The Gunners made sure that the landmark season finished with a win when captain Patrick Vieira clinched the winner in the 66th minute but the unbeaten record wasn't the only celebration at Highbury that day. Of course the Gunners had already clinched the league title at White Hart Lane after a 2-2 draw on April 25th, and it was the late substitute appearance of Martin Keown which added to the emotional atmosphere at Highbury.

The stalwart, in his second spell at the club, had been assured a league championship winners medal after coming on to replace Freddie Ljungberg in the 87th minute. This was to be Keown’s 449th and final appearance for the club as he left on a free transfer that summer to join Leicester City. He would only spend six months with the Foxes, making just 17 appearances before an apparent falling out with then boss Mickey Adams saw him move on to Reading in January 2005 in a deal that would take him up to the end of the season. After just five appearances for the Royals, Keown hung up his boots at the end of the campaign, twelve months after bringing down the curtain on his Arsenal career.

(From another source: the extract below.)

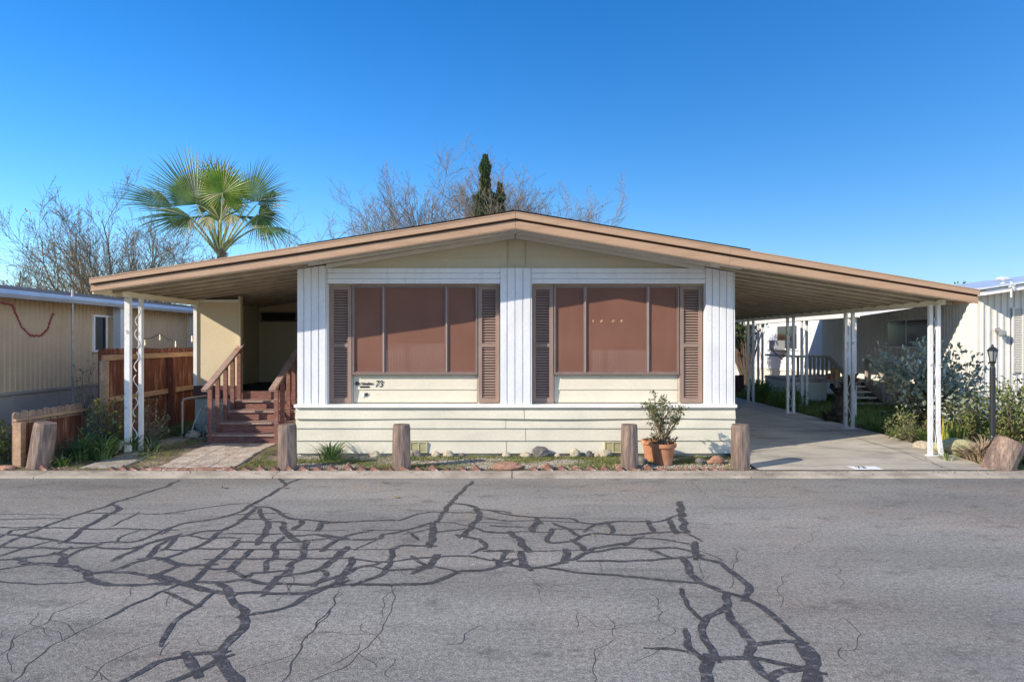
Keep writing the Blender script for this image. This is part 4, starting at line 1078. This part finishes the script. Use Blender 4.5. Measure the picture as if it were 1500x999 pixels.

I've been reliably informed that the Arsenal's 250th League goal came against Leicester Fosse; the Gunner’s 2000th and 2500th league goals came against the side who had by that time become Leicester City; and that Bobby Gould was the first ever Arsenal substitute to score a goal which came in a game against…guess who.

Maybe I'm romanticising it all a little for personal reasons, and maybe if you started to dig around you'll find little crotchets of fate scattered everywhere, but I can't think of any other side that has played such a prominent part in Arsenal's 125-year history without ever getting much of a mention.